Most of us do not freely choose to engage in behaviors that lead to burnout, we engage precisely because we feel we have no other choice.
It feels as though we can’t turn our back on the late-night email or the unread message, because what if that person gets angry and then what if someone else finds out you’re not responsive and then what if next quarter you don’t get promoted and then what if you can’t afford your mortgage and what if, what if, what if—
Our security is so intrinsically tied to our jobs that disengaging when feeling burnt out doesn’t seem like a safe or responsible option. If we lose our jobs, we don’t just lose our income: We lose our healthcare. We lose our retirement plan (or rather, the ability to contribute to one).
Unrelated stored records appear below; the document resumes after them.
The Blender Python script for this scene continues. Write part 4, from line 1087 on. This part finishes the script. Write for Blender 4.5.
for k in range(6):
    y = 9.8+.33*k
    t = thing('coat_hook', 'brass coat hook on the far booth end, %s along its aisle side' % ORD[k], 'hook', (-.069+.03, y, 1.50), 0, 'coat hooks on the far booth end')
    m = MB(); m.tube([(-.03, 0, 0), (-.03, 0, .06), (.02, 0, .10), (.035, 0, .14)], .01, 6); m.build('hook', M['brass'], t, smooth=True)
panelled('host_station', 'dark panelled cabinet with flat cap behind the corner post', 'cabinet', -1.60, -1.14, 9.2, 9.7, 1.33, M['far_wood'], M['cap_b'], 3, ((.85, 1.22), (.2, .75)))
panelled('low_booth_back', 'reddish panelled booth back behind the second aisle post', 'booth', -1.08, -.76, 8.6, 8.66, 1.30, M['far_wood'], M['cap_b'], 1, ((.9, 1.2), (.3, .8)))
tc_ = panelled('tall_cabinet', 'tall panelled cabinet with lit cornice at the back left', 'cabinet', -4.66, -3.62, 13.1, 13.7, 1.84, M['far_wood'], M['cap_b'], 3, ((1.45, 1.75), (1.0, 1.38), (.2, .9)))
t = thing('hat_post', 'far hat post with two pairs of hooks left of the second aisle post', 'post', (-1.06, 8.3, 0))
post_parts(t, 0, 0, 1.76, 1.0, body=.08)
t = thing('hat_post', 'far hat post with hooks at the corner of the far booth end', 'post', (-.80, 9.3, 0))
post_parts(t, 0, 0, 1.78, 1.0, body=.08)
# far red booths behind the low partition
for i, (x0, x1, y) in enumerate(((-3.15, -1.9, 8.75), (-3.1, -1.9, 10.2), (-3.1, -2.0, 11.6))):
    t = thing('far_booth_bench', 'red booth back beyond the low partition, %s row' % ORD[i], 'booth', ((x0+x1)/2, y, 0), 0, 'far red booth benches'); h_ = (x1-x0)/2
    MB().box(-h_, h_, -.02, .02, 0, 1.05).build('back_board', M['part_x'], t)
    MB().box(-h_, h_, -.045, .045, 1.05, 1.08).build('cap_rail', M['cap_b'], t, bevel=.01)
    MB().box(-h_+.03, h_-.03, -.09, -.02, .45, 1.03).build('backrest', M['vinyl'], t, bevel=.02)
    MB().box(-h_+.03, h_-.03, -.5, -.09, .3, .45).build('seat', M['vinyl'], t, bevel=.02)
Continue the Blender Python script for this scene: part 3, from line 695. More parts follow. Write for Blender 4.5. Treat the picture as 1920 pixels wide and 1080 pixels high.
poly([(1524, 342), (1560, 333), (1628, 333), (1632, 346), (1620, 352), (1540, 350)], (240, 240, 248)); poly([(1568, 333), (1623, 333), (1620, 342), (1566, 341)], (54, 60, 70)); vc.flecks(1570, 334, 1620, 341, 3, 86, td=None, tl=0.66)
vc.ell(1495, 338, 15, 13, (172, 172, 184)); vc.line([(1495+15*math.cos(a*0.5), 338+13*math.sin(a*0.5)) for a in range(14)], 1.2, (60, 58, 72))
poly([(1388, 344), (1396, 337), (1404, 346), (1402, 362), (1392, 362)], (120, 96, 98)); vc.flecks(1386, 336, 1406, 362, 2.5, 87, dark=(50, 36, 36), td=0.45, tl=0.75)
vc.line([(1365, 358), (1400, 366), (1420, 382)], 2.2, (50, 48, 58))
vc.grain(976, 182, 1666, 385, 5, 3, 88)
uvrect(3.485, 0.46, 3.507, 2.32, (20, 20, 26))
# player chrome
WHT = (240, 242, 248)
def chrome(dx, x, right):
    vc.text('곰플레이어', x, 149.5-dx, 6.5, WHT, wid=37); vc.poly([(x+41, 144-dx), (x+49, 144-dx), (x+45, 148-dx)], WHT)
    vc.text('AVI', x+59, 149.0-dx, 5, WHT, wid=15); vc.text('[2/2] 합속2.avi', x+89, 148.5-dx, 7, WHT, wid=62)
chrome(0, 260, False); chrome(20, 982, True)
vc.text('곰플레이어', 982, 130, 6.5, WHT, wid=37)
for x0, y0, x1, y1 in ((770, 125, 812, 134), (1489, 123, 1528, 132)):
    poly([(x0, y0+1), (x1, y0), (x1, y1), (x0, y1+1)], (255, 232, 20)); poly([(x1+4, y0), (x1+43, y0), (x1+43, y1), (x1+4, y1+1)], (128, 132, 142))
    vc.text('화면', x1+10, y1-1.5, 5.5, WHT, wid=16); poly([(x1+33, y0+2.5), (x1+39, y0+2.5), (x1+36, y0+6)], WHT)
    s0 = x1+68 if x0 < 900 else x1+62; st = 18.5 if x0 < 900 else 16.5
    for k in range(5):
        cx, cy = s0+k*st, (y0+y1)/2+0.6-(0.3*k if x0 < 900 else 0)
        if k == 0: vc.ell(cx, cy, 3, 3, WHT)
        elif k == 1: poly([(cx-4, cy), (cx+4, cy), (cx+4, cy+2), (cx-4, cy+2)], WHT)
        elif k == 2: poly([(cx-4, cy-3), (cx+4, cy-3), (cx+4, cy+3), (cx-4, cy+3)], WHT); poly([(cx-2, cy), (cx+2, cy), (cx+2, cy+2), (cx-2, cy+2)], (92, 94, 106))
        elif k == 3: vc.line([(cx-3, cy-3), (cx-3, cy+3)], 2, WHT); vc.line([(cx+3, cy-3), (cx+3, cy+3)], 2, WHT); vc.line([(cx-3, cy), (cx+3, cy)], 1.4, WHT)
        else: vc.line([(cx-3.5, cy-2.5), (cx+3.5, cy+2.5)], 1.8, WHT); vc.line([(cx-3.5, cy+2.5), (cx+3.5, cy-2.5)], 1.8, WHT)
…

We lose our identity, in some cases.
Sometimes, it’s hard to deny that true safety and security in the US often looks a whole hell of a lot like just having a bunch of money.
When we talk about this in the context of financial independence, we usually mean the ability to do something extreme—like quit a job. But my perspective on true independence has evolved: It’s not about disengaging completely, forever. True independence is more impactful than that. It enables you to move about your work and life in a way that isn’t rooted in fear of it all crashing down.
We move through life differently when we’ve self-insured our own safety and security.
“I don’t need this” is a life-changing perspective with which to approach your career. It allows you the ability to change paths at any time—and money grants you access to that gated area of invincibility behind the velvet rope more directly than just about anything else.
This is the moat that money can build around you. It’s permission to separate your work—your livelihood—from your most fundamental needs, and behave accordingly. Saying what you actually think, taking time off when you actually need it, and doing what you actually want to do.
This is why I pursue financial independence. Not because I think next week (or even next year) my moat will be wide enough, but because it never will be if I don’t keep digging.
Money is power—and it’s the kind of power you can seize for yourself with enough saving and investing. Nobody in upper management has to give it to you.